Works in Progress - Spring 2015

Whither American Culture?

By Scott Timberg | March 4, 2015

 

Freelance journalist Scott Timberg lives in Los Angeles and blogs about art, music, and literature. His new book, Culture Crash: The Killing of the Creative Class, prompted us to urge him to pose questions, based on his research, about the future of American culture.


1. In the three decades after World War II, we saw a movement to elevate culture for the masses. The middlebrow consensus, we could say, tracked with the upheaval of the modern movement in art, architecture, literature, and music. It meant publication of paperbacks of classic novels, the Great Books push, Leonard Bernstein on television, Thelonious Monk on the cover of Time, an expanding English major in colleges and universities, and so on.

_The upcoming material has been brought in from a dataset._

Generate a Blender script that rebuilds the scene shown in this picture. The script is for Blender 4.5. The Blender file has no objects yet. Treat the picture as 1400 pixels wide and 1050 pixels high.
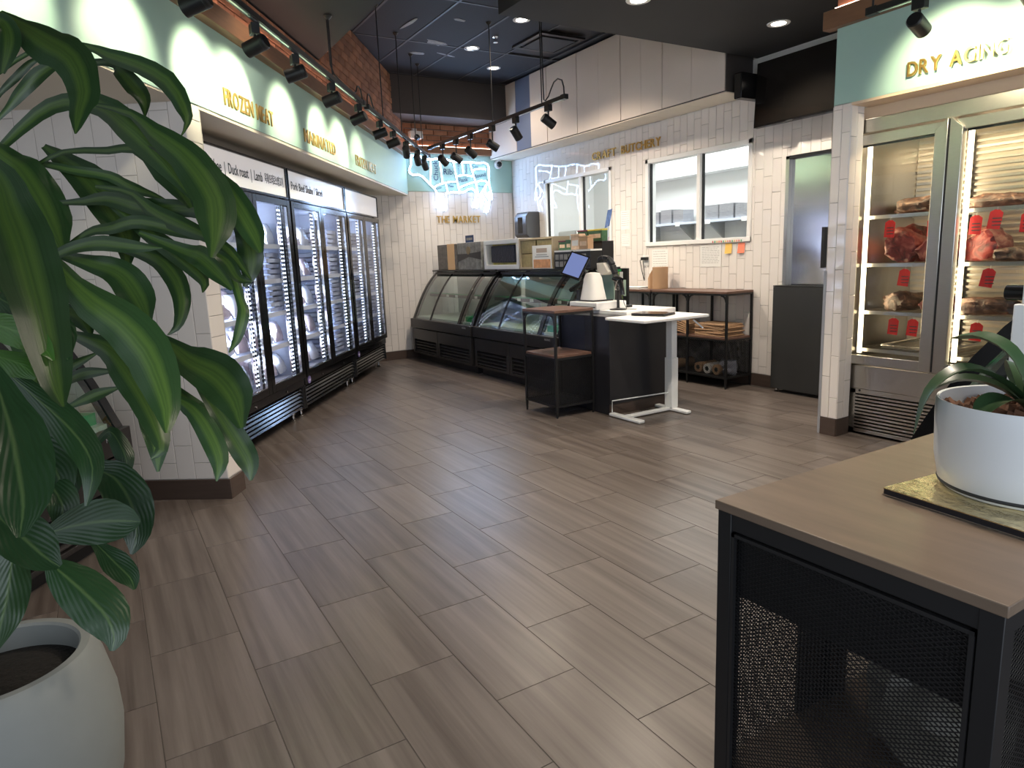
import bpy, bmesh, math, random
from mathutils import Vector, Matrix
from mathutils.noise import noise as mnoise
S = bpy.context.scene
COL = S.collection
D = bpy.data
rnd = random.Random(7)
PI = math.pi

# ---------------------------------------------------------------- camera
EYE = 1.35
CR = Vector((0.854, -0.5187, -0.0397)); CU = Vector((0.1291, 0.1372, 0.9821)); CF = Vector((0.504, 0.8439, -0.1842))
FPX = 924.39
cam = D.cameras.new('camera'); cam.sensor_width = 36; cam.lens = FPX / 1400 * 36; cam.clip_start = .02
co = D.objects.new('camera', cam); COL.objects.link(co)
CF.normalize(); CR = (CR - CF * CR.dot(CF)).normalized(); CU = CR.cross(CF)
M = Matrix((CR, CU, -CF)).transposed().to_4x4(); M.translation = (0, 0, EYE)
co.matrix_world = M
S.camera = co
# ---------------------------------------------------------------- view, world, large lights
S.view_settings.view_transform = 'Standard'; S.view_settings.look = 'None'
S.view_settings.gamma = 1; S.view_settings.use_curve_mapping = False
S.view_settings.exposure = 0.9
W = D.worlds.new('world'); S.world = W; W.use_nodes = True
W.node_tree.nodes['Background'].inputs[0].default_value = (.80, .88, 1, 1)
W.node_tree.nodes['Background'].inputs[1].default_value = 0.55


def lamp(name, kind, loc, energy, color=(1, .86, .68), aim=None, size=.1, spot=60, blend=.4, sizey=None):
    l = D.lights.new(name, kind); l.energy = energy; l.color = color
    if kind == 'AREA':
        l.size = size
        if sizey: l.shape = 'RECTANGLE'; l.size_y = sizey
    else:
        l.shadow_soft_size = size
    if kind == 'SPOT': l.spot_size = math.radians(spot); l.spot_blend = blend
    o = D.objects.new(name, l); COL.objects.link(o); o.location = loc
    if aim is not None:
        o.rotation_euler = Vector(aim).to_track_quat('-Z', 'Y').to_euler()
    return o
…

These days, it all seems like ancient history. Do we have a new, fruitful way to think about culture that goes beyond midcentury middlebrow?

2. If, as children, people don’t learn to love fiction, music of a reasonably complex nature, theater and film that require attention spans, and visual art that involves ambiguity, they typically never do. Many such children become adults who ignore everything but mass-marketed corporate entertainment; a few grow up to be politicians who ignore culture and perhaps use artists as punching bags. How do we persuade children to take an interest in the arts and culture, so that when they become adults, they (including politicians) appreciate the arts and perhaps even fight for them?

3. One of the crucial issues that became clear to me while researching Culture Crash is that the fate of the creative class—the group that produces, disseminates, and assesses culture—is intimately bound up with the fate of the middle class. That is (mostly) where the creative class comes from and still lives, and upon which it depends. Politicians of the left and right are now speaking about the middle class, which has foundered or at least languished since the late ’70s. How do we restore the beleaguered middle?

4. Participation in cultural life predates, by many thousands of years, the coming of the market economy to 18th-century England. The market economy, or capitalism, has done many things well, and it has allowed pop culture to thrive, but it has never quite synced with many forms of the arts. Symphonic and chamber music, opera, poetry, dance, serious theater, and even visual art still reside heavily in the nonprofit, academic, or state-funded sectors. Public support for the arts and humanities has flatlined for decades. Some disagree, but I have little faith in the magic of the marketplace to fix this crisis, at least not on its own. So if money were no object and our only goal was to properly support culture of all kinds—and those who produce it—by what factor would we multiply the national endowments for the arts and humanities?

5. Perhaps the most exciting literary movement of recent years has come from my generation—I was born in 1969, so count me a proud Gen Xer. American writers Jonathan Lethem, Kelly Link, Michael Chabon, Aimee Bender, and Junot Díaz (the novelist David Mitchell is a kind of English cousin) splice elements of detective stories, science fiction, horror, fantasy, and so forth onto traditionally serious “literary” fiction. In other fields, there has been a parallel movement growing out of the high-low breakdown that began in the ’60s: Quentin Tarantino tries to make something resembling art film out of Hong Kong action movies; the musician Beck is a collagist who cuts and mixes fragments from all over the place. It takes us far beyond the old modernist division between high art on the one hand and everyday life (or the marketplace) on the other. As we contemplate the culture of the future and how to nurture it, I wonder: Is there a difference between art and entertainment? (Or “literary” and genre writing?) If so, does it matter?

6. Traditionally, bookstores were where aspiring writers earned a living, and where readers went for sustenance and community. Yet in the two decades since the mid-1990s, during which the U.S. population has grown by 60 million—we’ve lost half of our independent bookstores, and record shops have virtually disappeared. The causes are mostly technological and involve online outlets like Amazon. Meanwhile, in parts of Europe, especially the German-speaking world and France, independent culture merchants are at least surviving rough times, and some are thriving. Are Americans hopelessly mired in neoliberal economics, technology worship, and the logic of winner-take-all, or is there something we can do to save these places and the people who work in them?